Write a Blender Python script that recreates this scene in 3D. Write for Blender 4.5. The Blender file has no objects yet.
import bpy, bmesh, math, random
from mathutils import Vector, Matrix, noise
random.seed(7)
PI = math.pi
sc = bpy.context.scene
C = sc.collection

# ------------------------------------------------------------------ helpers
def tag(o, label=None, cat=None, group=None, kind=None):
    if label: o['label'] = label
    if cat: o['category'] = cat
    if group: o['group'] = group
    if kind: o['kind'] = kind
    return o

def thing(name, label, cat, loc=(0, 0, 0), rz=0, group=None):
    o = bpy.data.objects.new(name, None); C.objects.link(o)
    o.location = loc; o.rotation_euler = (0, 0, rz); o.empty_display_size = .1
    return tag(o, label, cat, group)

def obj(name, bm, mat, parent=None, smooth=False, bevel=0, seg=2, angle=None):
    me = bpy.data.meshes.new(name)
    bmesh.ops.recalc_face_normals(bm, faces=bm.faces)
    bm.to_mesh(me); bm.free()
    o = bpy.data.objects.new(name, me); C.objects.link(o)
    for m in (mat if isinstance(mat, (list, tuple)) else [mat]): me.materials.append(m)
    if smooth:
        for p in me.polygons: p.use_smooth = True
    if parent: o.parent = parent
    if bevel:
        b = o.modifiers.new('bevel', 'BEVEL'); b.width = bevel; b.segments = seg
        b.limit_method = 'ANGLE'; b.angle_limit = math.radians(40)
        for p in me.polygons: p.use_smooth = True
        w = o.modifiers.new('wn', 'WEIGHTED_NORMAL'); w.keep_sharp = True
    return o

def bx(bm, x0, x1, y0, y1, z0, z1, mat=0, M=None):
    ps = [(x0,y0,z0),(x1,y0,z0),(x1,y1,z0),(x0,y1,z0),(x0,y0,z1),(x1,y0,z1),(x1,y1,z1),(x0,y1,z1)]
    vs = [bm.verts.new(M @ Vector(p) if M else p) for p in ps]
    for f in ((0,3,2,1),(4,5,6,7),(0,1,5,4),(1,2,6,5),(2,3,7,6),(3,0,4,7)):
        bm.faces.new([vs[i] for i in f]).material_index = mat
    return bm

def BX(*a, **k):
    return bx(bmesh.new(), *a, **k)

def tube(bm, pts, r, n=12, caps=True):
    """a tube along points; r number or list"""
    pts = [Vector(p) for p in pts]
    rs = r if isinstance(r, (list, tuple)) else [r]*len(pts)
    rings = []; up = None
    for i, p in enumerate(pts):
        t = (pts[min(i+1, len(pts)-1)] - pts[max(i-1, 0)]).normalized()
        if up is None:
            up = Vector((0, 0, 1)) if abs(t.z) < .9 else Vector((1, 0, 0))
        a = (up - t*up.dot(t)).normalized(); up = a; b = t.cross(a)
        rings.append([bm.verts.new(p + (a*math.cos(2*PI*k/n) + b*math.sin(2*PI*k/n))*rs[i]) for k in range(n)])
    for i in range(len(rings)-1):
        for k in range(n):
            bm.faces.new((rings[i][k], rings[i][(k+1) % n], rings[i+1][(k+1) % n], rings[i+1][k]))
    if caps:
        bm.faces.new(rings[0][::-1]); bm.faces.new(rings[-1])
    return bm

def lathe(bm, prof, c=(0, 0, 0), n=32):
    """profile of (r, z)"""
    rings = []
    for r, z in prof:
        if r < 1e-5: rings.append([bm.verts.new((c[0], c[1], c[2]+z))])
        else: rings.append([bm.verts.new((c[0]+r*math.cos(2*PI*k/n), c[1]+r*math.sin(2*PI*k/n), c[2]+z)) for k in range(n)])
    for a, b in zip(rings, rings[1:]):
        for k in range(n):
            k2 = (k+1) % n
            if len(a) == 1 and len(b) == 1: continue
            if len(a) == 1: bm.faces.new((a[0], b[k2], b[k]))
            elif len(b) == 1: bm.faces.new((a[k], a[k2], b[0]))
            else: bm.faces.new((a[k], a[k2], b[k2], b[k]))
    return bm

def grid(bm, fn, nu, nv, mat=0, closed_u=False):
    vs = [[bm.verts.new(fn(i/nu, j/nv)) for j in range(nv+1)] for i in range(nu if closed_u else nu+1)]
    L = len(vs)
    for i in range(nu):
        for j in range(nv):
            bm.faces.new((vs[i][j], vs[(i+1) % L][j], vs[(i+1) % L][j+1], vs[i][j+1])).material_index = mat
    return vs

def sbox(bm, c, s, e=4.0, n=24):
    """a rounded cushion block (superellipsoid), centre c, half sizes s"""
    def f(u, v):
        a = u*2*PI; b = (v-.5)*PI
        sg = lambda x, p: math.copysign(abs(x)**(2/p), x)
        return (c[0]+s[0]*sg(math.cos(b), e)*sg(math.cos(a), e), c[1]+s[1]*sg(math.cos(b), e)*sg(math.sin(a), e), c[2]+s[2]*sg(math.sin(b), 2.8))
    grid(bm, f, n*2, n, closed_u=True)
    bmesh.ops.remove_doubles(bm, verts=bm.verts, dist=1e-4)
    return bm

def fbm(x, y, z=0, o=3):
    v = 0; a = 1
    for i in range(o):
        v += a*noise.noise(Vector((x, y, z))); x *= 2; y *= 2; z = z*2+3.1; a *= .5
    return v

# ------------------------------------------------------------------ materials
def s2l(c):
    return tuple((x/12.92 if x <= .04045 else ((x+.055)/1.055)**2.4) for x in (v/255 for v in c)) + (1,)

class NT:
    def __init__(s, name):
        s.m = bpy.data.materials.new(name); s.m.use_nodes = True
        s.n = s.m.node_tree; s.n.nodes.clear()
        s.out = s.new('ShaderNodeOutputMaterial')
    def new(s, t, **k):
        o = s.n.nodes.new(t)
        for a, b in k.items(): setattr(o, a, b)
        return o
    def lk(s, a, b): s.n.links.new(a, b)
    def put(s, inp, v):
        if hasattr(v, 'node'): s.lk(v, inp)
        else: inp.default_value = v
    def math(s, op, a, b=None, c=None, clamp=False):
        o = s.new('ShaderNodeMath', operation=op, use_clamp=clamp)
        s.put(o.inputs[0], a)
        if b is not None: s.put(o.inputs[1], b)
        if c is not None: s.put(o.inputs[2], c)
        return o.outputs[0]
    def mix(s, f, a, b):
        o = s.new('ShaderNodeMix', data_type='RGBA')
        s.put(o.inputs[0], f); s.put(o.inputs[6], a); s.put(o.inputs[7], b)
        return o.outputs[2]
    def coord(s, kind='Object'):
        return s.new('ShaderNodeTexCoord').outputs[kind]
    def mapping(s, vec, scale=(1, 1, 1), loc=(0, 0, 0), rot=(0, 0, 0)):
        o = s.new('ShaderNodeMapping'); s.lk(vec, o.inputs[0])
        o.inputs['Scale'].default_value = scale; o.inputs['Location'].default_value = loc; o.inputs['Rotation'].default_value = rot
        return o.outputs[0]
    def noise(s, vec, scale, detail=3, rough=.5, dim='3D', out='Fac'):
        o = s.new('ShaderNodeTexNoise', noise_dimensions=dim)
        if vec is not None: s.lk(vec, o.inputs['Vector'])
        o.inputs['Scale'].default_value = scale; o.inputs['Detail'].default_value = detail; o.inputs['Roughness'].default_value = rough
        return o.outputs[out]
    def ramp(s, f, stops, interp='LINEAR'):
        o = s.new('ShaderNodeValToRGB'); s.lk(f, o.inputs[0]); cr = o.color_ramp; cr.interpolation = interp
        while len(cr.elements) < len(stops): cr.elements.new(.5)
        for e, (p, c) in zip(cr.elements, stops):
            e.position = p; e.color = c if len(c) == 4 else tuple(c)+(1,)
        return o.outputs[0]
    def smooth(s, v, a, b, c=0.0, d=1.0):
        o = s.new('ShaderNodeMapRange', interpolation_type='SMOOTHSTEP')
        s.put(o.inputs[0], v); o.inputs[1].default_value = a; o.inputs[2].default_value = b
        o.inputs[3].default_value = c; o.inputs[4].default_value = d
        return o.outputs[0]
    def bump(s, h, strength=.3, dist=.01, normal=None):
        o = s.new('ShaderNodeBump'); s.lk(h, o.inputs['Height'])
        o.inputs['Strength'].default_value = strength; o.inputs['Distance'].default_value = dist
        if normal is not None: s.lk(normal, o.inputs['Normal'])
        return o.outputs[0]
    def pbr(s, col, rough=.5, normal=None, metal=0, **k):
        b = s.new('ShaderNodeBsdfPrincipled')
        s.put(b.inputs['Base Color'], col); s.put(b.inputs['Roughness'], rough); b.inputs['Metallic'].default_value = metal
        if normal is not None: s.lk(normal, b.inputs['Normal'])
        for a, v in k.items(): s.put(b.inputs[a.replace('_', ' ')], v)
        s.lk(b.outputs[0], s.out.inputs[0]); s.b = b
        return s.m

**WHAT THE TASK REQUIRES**
From the opening line of the data above, please print each line as written up to and including the line that contains "C = sc.collection", and nothing more.

**RESULT OF THIS TASK**
Write a Blender Python script that recreates this scene in 3D. Write for Blender 4.5. The Blender file has no objects yet.
import bpy, bmesh, math, random
from mathutils import Vector, Matrix, noise
random.seed(7)
PI = math.pi
sc = bpy.context.scene
C = sc.collection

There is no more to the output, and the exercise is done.